A regulação limita a alavancagem e a
atividade dos bancos e, portanto, pelo menos no curto prazo, a lucratividade do
setor. Consequentemente, os bancos fazem constantemente lobby para relaxar a
regulação. Afirmam que é custosa e eleva o preço de seus serviços, como o
spread bancário, que mede a diferença entre as taxas de juros de empréstimos e
de depósitos, prejudicando os produtores e consumidores, afetando negativamente
a atividade econômica.
Por outro lado, quando sujeitos ao risco de
falência, geralmente devido à má gestão de seus ativos, os bancos em geral
recebem suporte estatal para evitar o contágio para outros bancos e uma crise
financeira mais profunda. Quanto maior for o banco, maior é o risco de contágio
e, portanto, mais elevada é a chance de suporte com recursos do contribuinte em
tempos de crises.
Há várias barreiras à entrada na atividade
bancária, a qual, em geral, é relativamente concentrada. De 2000 até 2021, a
concentração bancária no Brasil aumentou consideravelmente, conforme indicado
no gráfico abaixo. A fração total de empréstimos dos cinco maiores bancos do
país passou de 50% em 2000 para cerca de 80% em 2021. Tanto o setor privado
bancário ficou mais concentrado com as fusões do HSBC com o Bradesco e
do Unibanco com o Itaú, quanto houve o aumento da participação no total de
empréstimos da Caixa Econômica e do Banco do
Brasil.
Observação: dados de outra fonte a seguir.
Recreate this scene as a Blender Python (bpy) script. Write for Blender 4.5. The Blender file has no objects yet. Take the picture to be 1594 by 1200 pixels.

A concentração bancária, medida por este indicador de
participação dos cinco maiores bancos no total de empréstimos, é 10 e 30 pontos
percentuais mais elevada no Brasil do que no México e nos Estados Unidos,
respectivamente.
Em alguns tipos de empréstimos, como no
cartão de crédito, a concentração bancária tem diminuído com a emergência de
novos bancos e fintechs, como o Nubank, que em aproximadamente uma década teve
um impacto significativo no mercado de cartões de crédito do país, oferecendo
serviços bancários com baixo custo de entrada.
Apesar do nível de spread bancário no Brasil
ainda ser um ponto fora da curva quando comparado com países de desenvolvimento
semelhante ao nosso, como mostrado no gráfico abaixo, o spread bancário médio
no país tem diminuído e caiu quase 10 pontos percentuais nas últimas duas
décadas.
A insegurança jurídica e a baixa recuperação
de créditos em atraso são fatores essenciais para explicar os elevados spreads
bancários no país, mas não são tão diferentes no Brasil em comparação com o
México, como ilustrado no gráfico abaixo. No entanto, mesmo em linhas de
crédito com taxas de inadimplência muito baixas, como de empréstimos
consignados, o spread bancário no país é elevado em comparação com os padrões
internacionais.
Parece-me que a questão do risco sistêmico em
nosso setor bancário é de segunda ordem quando comparada com a questão do alto
custo financeiro de nossos empréstimos.
Não parece haver soluções imediatas e
sustentáveis para o elevado preço do crédito em nosso país. Além das reformas
para melhorar a segurança jurídica, facilitando a recuperação de créditos em
atraso, é necessário incentivar a competição no setor e sermos vigilantes com
possíveis conluio entre os bancos. O Banco Central introduziu várias inovações
e mudanças importantes, que tendem a aumentar a competição bancária, como o
Pix, o crédito positivo e a portabilidade de crédito. É importante avançar
nesta direção, aprofundando e melhorando efetivamente algumas medidas, como a
portabilidade da conta salário e o aumento da oferta de crédito livre.